I designed some new greetings cards this week. Thinking ‘These are so unique!’, I dutifully sent them off to my agent. Being the impatient soul that I am, I keep checking to see if they’ve been added to their site. Out of the corner of my eye, I spot a dynamic banner at the top of the page. It’s showing someone else’s card designs. The style and subject matter look very similar to mine. I panic. Is this person going to think I copied them? Are mine now completely useless? A feeling of hopelessness replaces the excitement I had at creating something different…
This isn’t the first time this has happened.
In 2011, I created an ink and watercolour called ‘Granny’s House‘. It’s a limited palette work, using only prussian blue, red and black. It was just so original. I thought. A search on Little Red Riding Hood a few months later threw back lots of the same thing. On one, I even left a comment stating something along the lines of ‘Lovely…I did one like this…Earlier’, just in case the artist in question saw mine and thought I’d ripped him off.

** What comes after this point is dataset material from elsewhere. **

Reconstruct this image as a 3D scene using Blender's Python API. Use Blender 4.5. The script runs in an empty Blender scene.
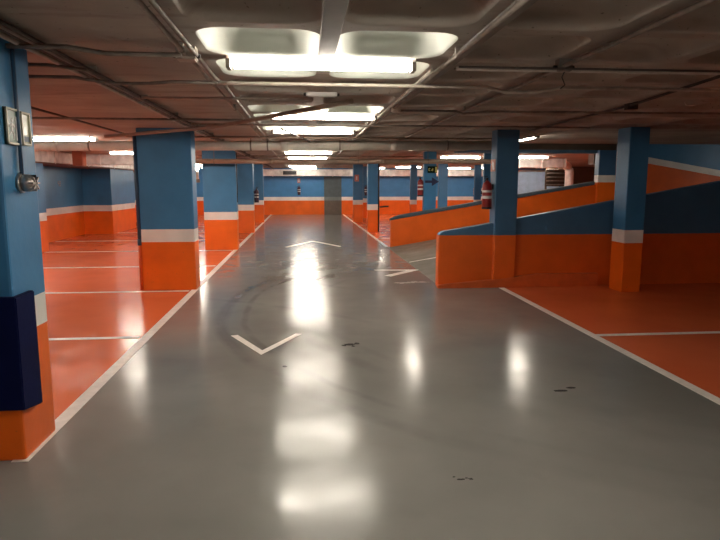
import bpy, bmesh, math, random
from mathutils import Matrix, Vector
random.seed(7)
SC = bpy.context.scene
COL = SC.collection

# ---------------------------------------------------------------- camera
TH = math.atan(86/600.0)
PS = math.atan(57.5*math.cos(TH)/600.0)
fw = Vector((math.sin(PS)*math.cos(TH), math.cos(PS)*math.cos(TH), -math.sin(TH)))
rt = Vector((math.cos(PS), -math.sin(PS), 0)); up = rt.cross(fw)
cam = bpy.data.objects.new('camera', bpy.data.cameras.new('camera')); COL.objects.link(cam)
cam.data.sensor_width = 36; cam.data.lens = 30; cam.data.clip_end = 200; cam.data.clip_start = .02
cam.matrix_world = Matrix(((rt.x, up.x, -fw.x, 0), (rt.y, up.y, -fw.y, 0), (rt.z, up.z, -fw.z, 1.5), (0, 0, 0, 1)))
SC.camera = cam

# ---------------------------------------------------------------- world and exposure
W = bpy.data.worlds.new('world'); SC.world = W; W.use_nodes = True
W.node_tree.nodes['Background'].inputs[0].default_value = (1, .85, .7, 1)
W.node_tree.nodes['Background'].inputs[1].default_value = 0.0
vs = SC.view_settings
vs.view_transform = 'Standard'; vs.look = 'None'; vs.gamma = 1; vs.use_curve_mapping = False
vs.exposure = 1.5
TUBE = 26.0          # radiance of the fluorescent tubes
SC.cycles.max_bounces = 8; SC.cycles.diffuse_bounces = 5; SC.cycles.sample_clamp_indirect = 6

# ---------------------------------------------------------------- materials
def newmat(name):
    m = bpy.data.materials.new(name); m.use_nodes = True
    return m, m.node_tree, m.node_tree.nodes['Principled BSDF']

def N(nt, typ, **kw):
    n = nt.nodes.new(typ)
    for k, v in kw.items(): setattr(n, k, v)
    return n

def noise(nt, scale, detail=4, vec=None, stretch=None):
    n = N(nt, 'ShaderNodeTexNoise'); n.inputs['Scale'].default_value = scale; n.inputs['Detail'].default_value = detail
    if vec is None:
        g = N(nt, 'ShaderNodeNewGeometry'); vec = g.outputs['Position']
    if stretch:
        mp = N(nt, 'ShaderNodeMapping'); mp.inputs['Scale'].default_value = stretch
        nt.links.new(vec, mp.inputs[0]); vec = mp.outputs[0]
    nt.links.new(vec, n.inputs['Vector'])
    return n.outputs['Fac']

def mrange(nt, src, a, b, c, d):
    m = N(nt, 'ShaderNodeMapRange'); m.inputs[1].default_value = a; m.inputs[2].default_value = b
    m.inputs[3].default_value = c; m.inputs[4].default_value = d
    nt.links.new(src, m.inputs[0]); return m.outputs[0]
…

It’s not even the second time this has happened.
Early 2012, before Pi-Rat! was released (but after the final art was submitted),the fantastic Julia Donaldson released The Highway Rat…GAAHH! It looked like I’d jumped on the rat bandwagon. People all over the land would cry ‘Who does she think she is! Fancy trying to out-rat Julia…’ But it was fine. Those nightmares about my publisher calling me to say they’d had a change of heart didn’t come true. And Pi-Rat! has since been short-listed for “Read It Again!” The Cambridgeshire Children’s Picture Book Award 2014. Yay!
If you felt beforehand that the idea you came up with wasn’t as original as you thought, you’d be far less likely to start anything in the first place. You wouldn’t feel the motivation and exhilaration that comes with a new sketch or storyline. You’d judge your work based on all the minutely similar designs and manuscripts that were already out there and end up throwing yours in the bin or a tantrum…Not helpful to the creative process.
If I’d seen those card designs on my agents’ site before submitting mine, then I wouldn’t have submitted mine at all. And they aren’t THAT similar. As a matter of fact, if they weren’t my designs, I wouldn’t have been so quick to compare. But that’s the point. If you look too much, you’ll give yourself a whole host of reasons not to get your work out there. If you do anything other than scratch the surface with your research, you could give yourself a case of paranoiac-creative-block.
Nobody should design in a vacuum, we all know what that breeds, but once you’re committed to a piece of work, go with it. Even if halfway through that work, a high-profile artist/illustrator/writer/photographer/singer/dancer/poet announces something similar. It doesn’t matter. What matters is that it’s original.
The moral of the story is, this happens quite a bit. So don’t panic. Similar is not the same. Similar is how fashions and trends grow. [Copying shouldn’t be confused with ‘similar’. Artists who copy are not artists, they’re imitators. A completely different breed.]Â
Thank you. I try to be “me,” but I know my illustration is part of an artist family tree. There will be echoes, nuances. It is a little disappointing and reassuring, too.
Thanks, Kate. It’s something that ‘blocks’ me every now and again. Have to keep reminding myself that I put myself at a disadvantage every time I over-think this stuff. I love the way you describe it.
Thanks for this! This just happened to me recently! I was so excited about the new direction of my work, and then immediately saw several illustrators going that same direction. It cools my steam.
I wonder sometimes if the conventional wisdom/advice to read and look at as many works in your genre is a good one, since we are bound to be influenced even without realizing this.
It’s good to be influenced by the big world but you can cramp yourself by digging too deep and getting nit-picky…I do, anyway.
Great post and I LOVE your Granny’s House illustration!